LAUNCH CONFERENCE OF THE UNITED FRONT


As stated, all the above developments are also important in the build-up to the UF’s Launch Conference. This Launch Conference shall be a bottom-up conference of primarily black working class women, workers in trade unions, informal workers, the unemployed youth, students, LGBTI (lesbian, gay, bisexual, transgendered and inter-sexed) people, farm workers, farm dwellers, rural dwellers in the former homeland areas, migrants from other countries who live in South Africa, and other oppressed and exploited people.


The UF calls on workers, the unemployed, women, youth and other progressive forces in South Africa to come together in unity in this Launch and make it a People’s Conference to launch the UF as a fighting people’s front.


The Conference will not be a mere event or a talk-shop.

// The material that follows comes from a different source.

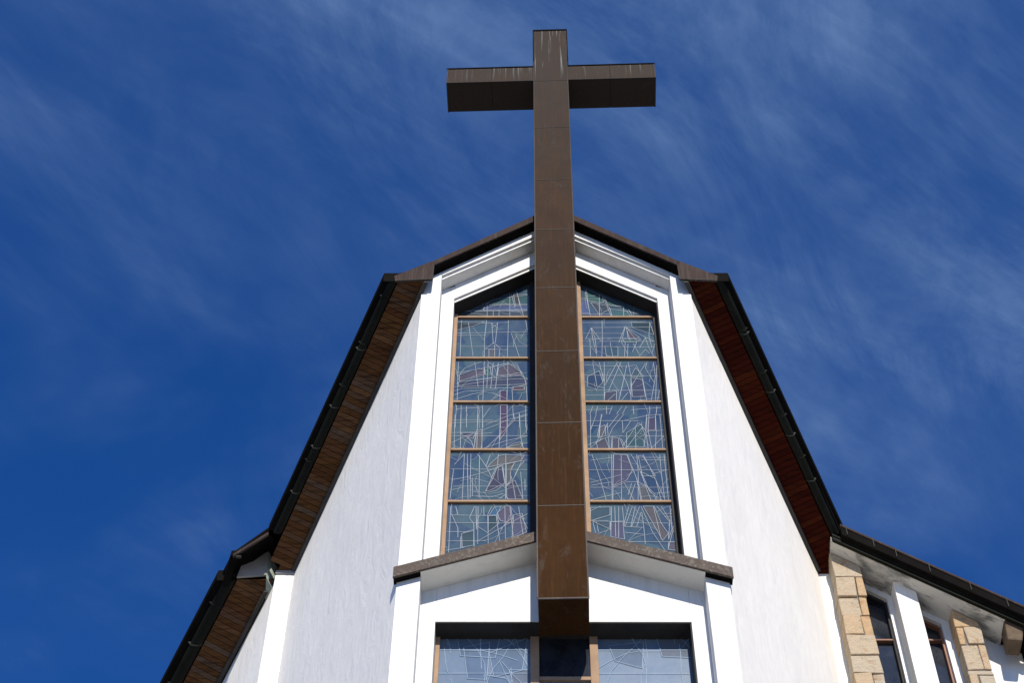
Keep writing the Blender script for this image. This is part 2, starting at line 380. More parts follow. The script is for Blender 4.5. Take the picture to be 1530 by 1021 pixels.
# --- stained glass
LEAD = """-847,5153 -842,4844;-769,4989 -767,4844;-698,5006 -696,4844;-567,5385 -563,4843;-486,5436 -394,4843;-549,5369 -502,5054;-915,5137 -341,5120;-1144,4973 -341,4989;-648,5335 -341,5352;-546,4957 -395,4940;-1155,4763 -1150,3970;-1069,4715 -995,3985;-849,4763 -865,4369 -860,3955;-783,4715 -758,4245;-712,4715 -733,4275;-580,4763 -586,3955;-543,4478 -441,3955;-368,4763 -341,4462;-1217,4478 -341,4509;-1216,4431 -849,4437;-1156,4192 -342,4192;-1135,4684 -571,4715;-750,4275 -852,4137;-750,4275 -670,4137;-852,4137 -592,4122;-809,4137 -806,3955;-679,4122 -685,3955;-741,4229 -737,3955;-782,4683 -711,4588;-712,4683 -781,4588;-1147,3597 -1091,3730 -974,3820 -890,3864;-598,3834 -495,3790 -410,3641 -379,3524 -359,3350 -350,3078;-496,3849 -401,3612;-1167,3864 -1157,3078;-972,3864 -921,3350;-859,3879 -861,3078;-812,3849 -820,3321;-752,3849 -775,3321;-692,3849 -719,3321;-578,3879 -583,3078;-526,3321 -517,3078;-1191,3641 -1005,3686 -836,3745 -581,3834;-1151,3451 -950,3495 -664,3568 -427,3641;-1215,3350 -999,3422 -747,3495 -342,3524;-1221,3263 -1097,3321 -829,3335 -527,3335 -342,3407;-1227,3178 -1079,3263 -945,3278 -694,3306;-1207,3092 -994,3206 -827,3263;-907,3078 -918,3178 -860,3235;-774,3078 -659,3206;-665,3278 -663,3078;-1162,2994 -1165,2563;-1108,2994 -1100,2563;-1046,2980 -1035,2563;-914,2994 -913,2563;-864,2994 -851,2563;-1152,2924 -871,2952;-772,2952 -851,2757;-657,2994 -652,2563;-582,2994 -575,2563;-516,2980 -506,2730 -571,2593;-816,2620 -572,2785 -342,2896;-490,2730 -342,2799;-1194,2702 -735,2702;-441,2840 -437,2563;-367,2980 -367,2563;-1173,2818 -1164,2170;-1108,2818 -1094,2183;-1042,2818 -1041,2680;-910,2818 -912,2170;-856,2818 -856,2170;-655,2818 -663,2170;-578,2818 -578,2170;-507,2818 -490,2708 -554,2598 -666,2409 -808,2183;-438,2818 -423,2382 -391,2170;-367,2818 -359,2449;-1227,2702 -735,2702;-1209,2653 -342,2694;-1219,2468 -846,2476;-1201,2409 -342,2409;-847,2517 -718,2598 -572,2708 -342,2818;-1212,2262 -1039,2409 -975,2436 -748,2463;-1039,2409 -972,2302 -945,2183;-824,2183 -617,2302 -439,2369 -342,2409;-583,2183 -487,2236 -342,2276;-1046,2078 -1047,1281;-1152,1883 -1046,2078;-1157,1806 -1179,1280;-974,2078 -963,1305;-1014,2078 -985,1281;-878,2052 -867,1305;-948,1654 -940,1330;-902,2078 -802,1858 -727,1629;-758,2065 -802,1858;-670,2078 -675,1858 -727,1629 -802,1416;-620,1884 -593,1553;-587,2078 -583,1281;-382,1948 -453,1807 -500,1629 -577,1503;-414,1935 -484,1679;-486,1922 -532,1807;-524,1679 -499,1503 -475,1281;-422,1756 -397,1281;-374,1629 -374,1429;-343,2078 -343,1961;-1181,1806 -343,1794;-1155,1503 -343,1504;-1161,1441 -1045,1483;-1175,1616 -1034,1654 -800,1755 -612,1884 -382,1956;-942,1404 -794,1391 -685,1429 -593,1541;-901,1330 -730,1318 -607,1379;-653,1281 -591,1355 -552,1281;-1167,1158 -1164,406;-1113,1159 -1086,1014;-1155,1038 -1079,800 -1075,648;-913,1159 -962,966 -914,871 -901,498;-874,1159 -866,544;-813,1159 -810,1014 -768,1002 -756,544;-897,1159 -881,777;-589,1159 -576,567;-536,1159 -494,637;-519,966 -631,777;-680,1014 -637,590;-443,1159 -389,660;-420,1014 -343,777;-728,1159 -772,1014;-1155,1014 -680,1002;-1181,890 -343,879;-1191,741 -964,741;-1186,590 -779,590;-1195,440 -1002,486;-862,590 -631,800 -343,1038;-867,824 -751,706;-1038,706 -994,741 -904,777;-1045,660 -1039,475;375,5478 429,4836;552,5344 541,4836;596,5310 686,4836;844,5079 837,4836;899,5030 944,4852;315,5261 549,5244;403,5194 847,5063;388,5310 569,5327;316,4900 698,4900;843,4981 1191,4835;431,4596 354,4346;431,4596 536,4315;431,4581 442,4346 476,4039;407,4346 404,3948;568,4755 558,4346 538,3948;431,4596 469,4377 484,4039;648,4284 671,3963;846,4628 752,4268;846,4628 787,4284 846,4038;854,4612 893,4314;854,4612 971,4314;862,4596 1096,4377 1195,4283;320,4708 1184,4707;440,4596 1179,4612;323,4471 821,4470;363,4355 852,4370;518,4299 1196,4299;316,4191 1189,4176;925,4253 991,4008;970,4284 908,4069;998,4160 1079,4377 1111,4160 1160,3963;1150,4723 1124,4408 1145,4160;1195,4283 1138,4038;970,3948 1066,4130 1113,4038;831,4284 808,3963;864,4253 842,3963;427,3858 463,3358;504,3858 550,3444;564,3858 537,3072;718,3857 556,3387;761,3857 594,3271;708,3828 811,3444 850,3186;846,3857 867,3561 844,3072;827,3798 780,3503 703,3072;1050,3827 858,3358;938,3798 1001,3532 1027,3072;1069,3857 1045,3738 1131,3444;1146,3857 1154,3561 1077,3072;1185,3798 1127,3072;1215,3444 1152,3086;332,3798 825,3768 929,3798;326,3591 1223,3570;323,3459 455,3372 546,3329;352,3286 1206,3286;316,3186 541,3186;571,3072 667,3214;819,3243 728,3072;928,3086 1197,3143;402,2974 364,2818;459,2974 430,2818;559,2974 557,2818;625,2974 586,2818;741,2974 668,2818;790,2974 734,2818;865,2974 866,2818;1055,2974 1046,2818;1138,2974 1120,2818;837,2904 1186,2946;309,2904 623,2918;438,2818 364,2517;504,2818 433,2383;564,2653 463,2329;693,2818 569,2571;751,2818 609,2544 571,2409;358,2599 464,2599;320,2694 909,2694;372,2818 355,2197;496,2818 448,2356 405,2249;555,2626 563,2170;729,2694 727,2463 827,2694;604,2409 587,2184;674,2356 667,2170;699,2356 762,2157;328,2396 1234,2404;324,2236 521,2369 717,2410;907,2653 708,2210;952,2572 747,2170;915,2653 981,2517;1014,2818 983,2544 995,2171;1037,2791 1012,2490 1035,2171;1112,2818 1102,2490 1075,2171;1162,2818 1160,2517 1156,2171;1201,2517 980,2490;1240,2490 1027,2171;870,2572 858,2157;745,2694 1012,2791 1219,2818;367,2065 448,1604 498,1257;583,2066 560,1257;603,2066 568,1257;690,2066 661,1257;758,2066 841,1630 869,1257;798,2066 868,1859 930,1529 1047,1258;862,2066 863,1756 838,1257;934,2066 1019,1731 1125,1282;1117,2066 1115,1756 1124,1258;1165,2066 1163,1258;348,1961 589,2013;812,2014 1210,2014;905,1969 1207,1970;328,1794 1196,1787;337,1567 679,1705;336,1516 572,1579;569,1479 729,1579 854,1579 944,1504 1029,1356;335,1484 1192,1485;329,1269 666,1393;704,1554 766,1356 792,1257;782,1554 735,1356;822,1554 746,1257;1018,1718 1213,1808;1015,1380 1218,1405;549,1160 522,638;584,1160 575,661;664,1160 673,825;626,1160 605,650;324,1087 433,1160;334,920 536,1015;342,920 366,719;380,920 397,731;388,708 527,778;532,908 669,915;733,1160 666,849;772,1160 680,825;803,1160 741,825;849,1160 749,825;859,1063 802,825;867,1063 876,802 878,546;673,825 877,809;676,731 871,696;670,580 1240,581;864,1160 964,731 1074,443;995,1160 1029,825 1047,615;1033,1160 1155,897;1080,1160 1157,920 1122,615;1172,1160 1170,779 1122,615;1233,1160 1178,779 1231,546;1177,755 1114,477;1088,1040 1225,1040;1100,992 1230,992;668,884 1215,880"""
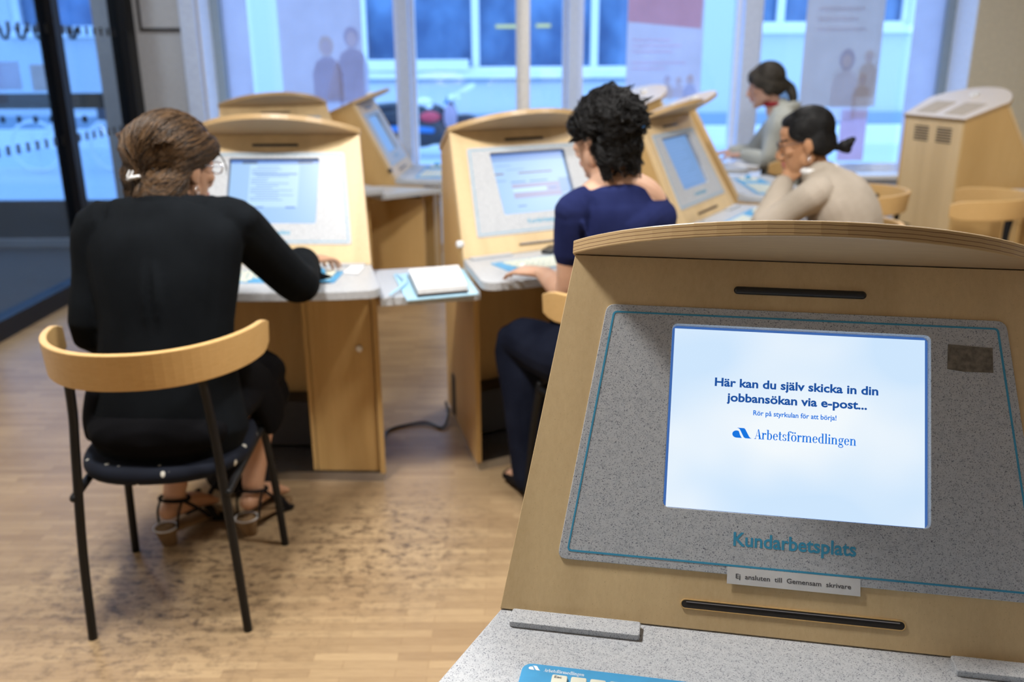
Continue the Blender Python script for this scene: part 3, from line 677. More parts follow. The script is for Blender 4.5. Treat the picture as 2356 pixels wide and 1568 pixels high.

It will be a process of bottom-up deliberation in which diverse voices from below shape outcomes and jointly undertake sustained collective action to win the South Africa we want. We are in it to win it!


We will harness existing mass struggles and emerging campaigns, Budget Day, 21st March, 27th April, May Day and workers’ month, Youth Day and youth month to reach out to all sectors of workers, the unemployed and other progressive social forces in order for them to join the UF and be part of the Conference. This Conference will be held at the end of June in Gauteng.